READ | Commission probing desecration incidents indicts ex-CM Parkash Singh Badal

Contentious finding

The report has observed that then CM Badal was in the loop on the planned police action at Kotkapura on October 14, 2015. Citing telephone conversations of Badal, then Punjab DGP Sumedh Singh Saini, and others on the night of October 13-14, the panel said it would be “reasonable to infer that the DGP had either discussed or apprised the Chief Minister about the proposed action in getting the dharna site cleared by using force or they both were on same wavelength about the proposed action which ultimately was taken at Kot Kapura”. While the Commission had submitted an interim report to the government on June 30, these specific observations against Badal were part of a five-page supplementary report submitted on August 16. As Sikh bodies clamoured for the findings to be made public, Amarinder had said that the report would be tabled in the Assembly’s Monsoon Session commencing August 24.

The panel’s main report has statements by witnesses alleging the Badals were behind the pardon granted by the Akal Takht on September 24, 2015 to Dera Sacha Sauda chief Gurmeet Ram Rahim Singh (now jailed for rape) in an alleged blasphemy case from May 2007. The pardon was revoked under public pressure in less than a month. The chief of the Akal Takht, the highest temporal seat of Sikhs, is appointed by the Shiromani Gurdwara Parbandhak Committee, which the Badals control.

The SAD’s rage

The party, led by its president Sukhbir Singh Badal, has alleged the “fake report” was prepared “on the directions of the Congress leadership”. Even before the report was tabled, SAD mocked it by putting it on sale for Rs 5 per copy outside the Assembly, and later threw copies around. The party boycotted the House debate Tuesday, complaining that the 14 minutes allotted to it was too little, and instead held an hourlong mock session outside to trash the Commission’s findings.

Investigations, action

The CM had announced on July 30 that he was handing over the probe into the Kotkapura and Behbal Kalan firing to the CBI — this, despite the Commission having noted that the CBI had not made much progress in the Bargari case that was already with it. This upset Sikh organisations and even some Congress leaders, who were concerned that with the SAD-BJP in power at the Centre, the CBI would work to help the Badals. Amarinder backtracked Tuesday, and announced that the government would take back the Bargari, Kotkapura, and Behbal Kalan cases from the CBI, and have the Punjab Police probe them.

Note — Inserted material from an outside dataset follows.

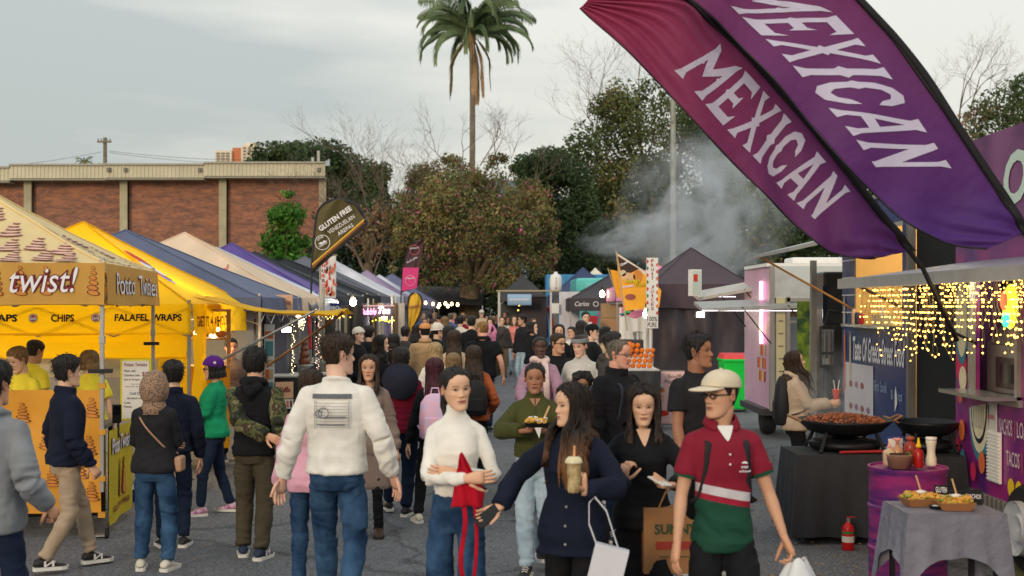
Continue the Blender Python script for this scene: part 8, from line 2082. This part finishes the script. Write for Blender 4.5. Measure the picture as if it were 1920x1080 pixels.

The Ranjit Singh panel has indicted several top officials, including former DGP Saini and then Chief Secretary Sarvesh Kaushal. Acting on the panel’s recommendation, the government has ordered that then Moga SSP (now retired) Charanjit Sharma, then SP Bikramjit Singh, Inspector Pardip Singh and Sub Inspector Amarjit Singh be named in the murder and attempt to murder case registered in connection with the Behbal Kalan firing. The government has also sent notices to more than 20 police officers, including Saini, asking them to explain their conduct while dealing with the incidents of sacrilege and firing. Showcause notices have also been sent to Kaushal, then Special Principal Secretary to the CM Gagandeep Singh Brar, and then Principal Secretary to the CM S K Sandhu.

The Commission report has given ammunition to the opponents of the Badals and SAD. Such is the resonance of the sacrilege issue even three years on, that Rahul Gandhi’s statement Saturday denying the Congress’s role in the 1984 anti-Sikh violence failed to overshadow the political battle in Punjab over the report.